RWE-Mitarbeiter und Subunternehmen arbeiteten bereits Anfang September im Wald daran, sämtliche Bauten, die die Waldbesetzer selbst als »Bodenstrukturen« bezeichen (im Unterschied zu den Baumhäusern), aus dem Wald zu entfernen. Klimaaktivisten von der »Aktion Unterholz« riefen daraufhin den »Tag X« aus und zu Protesten im Wald auf. Wenige Tage nach Räumungsbeginn nahmen mehr als 1 000 Menschen an einem Waldspaziergang teil. An anderen Tagen wurden die zuvor von Polizei und RWE-Mitarbeitern entfernten Bodenbauten und Barrikaden erneut errichtet. Ein Gespräch zwischen RWE und den Umweltverbänden Deutscher Naturschutzring, BUND und Greenpeace am 10. September blieb ergebnislos.

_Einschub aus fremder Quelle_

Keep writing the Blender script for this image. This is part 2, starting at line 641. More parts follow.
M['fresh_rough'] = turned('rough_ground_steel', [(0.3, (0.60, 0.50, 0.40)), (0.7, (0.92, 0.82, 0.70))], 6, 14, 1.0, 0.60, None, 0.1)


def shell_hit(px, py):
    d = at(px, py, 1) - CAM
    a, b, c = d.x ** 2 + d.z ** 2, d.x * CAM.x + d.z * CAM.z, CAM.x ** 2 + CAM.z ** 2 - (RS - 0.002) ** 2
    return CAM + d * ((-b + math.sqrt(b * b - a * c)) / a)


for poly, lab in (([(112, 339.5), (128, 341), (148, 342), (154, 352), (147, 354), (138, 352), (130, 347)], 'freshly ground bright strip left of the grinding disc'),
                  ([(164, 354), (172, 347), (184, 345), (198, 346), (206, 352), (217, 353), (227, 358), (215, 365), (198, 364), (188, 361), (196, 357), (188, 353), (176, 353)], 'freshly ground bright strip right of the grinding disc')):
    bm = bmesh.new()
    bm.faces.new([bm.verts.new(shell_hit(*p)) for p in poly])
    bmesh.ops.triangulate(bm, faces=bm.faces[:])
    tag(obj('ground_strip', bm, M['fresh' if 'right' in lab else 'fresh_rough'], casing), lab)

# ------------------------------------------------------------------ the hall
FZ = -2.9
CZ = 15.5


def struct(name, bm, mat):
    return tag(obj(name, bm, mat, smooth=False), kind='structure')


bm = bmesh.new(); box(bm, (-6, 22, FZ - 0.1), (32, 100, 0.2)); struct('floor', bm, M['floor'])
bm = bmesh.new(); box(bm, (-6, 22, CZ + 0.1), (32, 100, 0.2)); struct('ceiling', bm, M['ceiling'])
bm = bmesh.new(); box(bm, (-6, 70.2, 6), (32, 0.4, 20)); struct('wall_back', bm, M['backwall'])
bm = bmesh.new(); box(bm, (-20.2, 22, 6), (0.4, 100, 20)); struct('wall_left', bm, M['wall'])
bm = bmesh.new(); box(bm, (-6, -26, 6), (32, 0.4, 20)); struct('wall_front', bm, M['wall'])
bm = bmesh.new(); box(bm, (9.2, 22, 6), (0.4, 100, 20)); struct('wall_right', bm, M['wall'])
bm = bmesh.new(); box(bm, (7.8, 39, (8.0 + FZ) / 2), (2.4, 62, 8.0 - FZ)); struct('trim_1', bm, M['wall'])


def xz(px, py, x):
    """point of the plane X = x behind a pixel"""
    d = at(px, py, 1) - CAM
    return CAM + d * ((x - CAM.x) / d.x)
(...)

Mehrere Hundert Polizisten begannen daraufhin am 13. September dennoch mit der Räumung der Baumhäuser. Mit SEK, Wasserwerfern und Baumfällmaschinen versuchte die Landesregierung, Fakten zu schaffen. Begründet wurde der Einsatz jedoch nicht mit der Braunkohleförderung. Vielmehr argumentierte das NRW-Bauministerium unter anderem mit dem fehlenden Brandschutz in den Bauten. Die Polizei erwartete zunächst einen langwierigen Einsatz, bei dem auch auf Polizeikräfte aus ganz Deutschland zurückgegriffen werden müsse. Wasserwerfer und schwere Räumgeräte waren im Einsatz. Über 50 Baumhäuser gab es im Wald. Teilweise verfügten sie über sogenannte Lock-ons, in denen sich die Waldbewohner festschließen können. Nach Informationen der Deutschen Presse-Agentur standen für die Räumung der Baumhütten spezielle Höheninterventionsteams bereit, die für derartige Einsätze ausgebildet sind. Neben den Besetzern selbst hatten zahlreiche Gruppen dezentrale Aktionen und Demonstrationen angekündigt um die Räumung zu stören. Bislang blieb der Protest allerdings friedlich. Zu Redaktionsschluss waren bereits 28 der 50 Baumhäuser geräumt.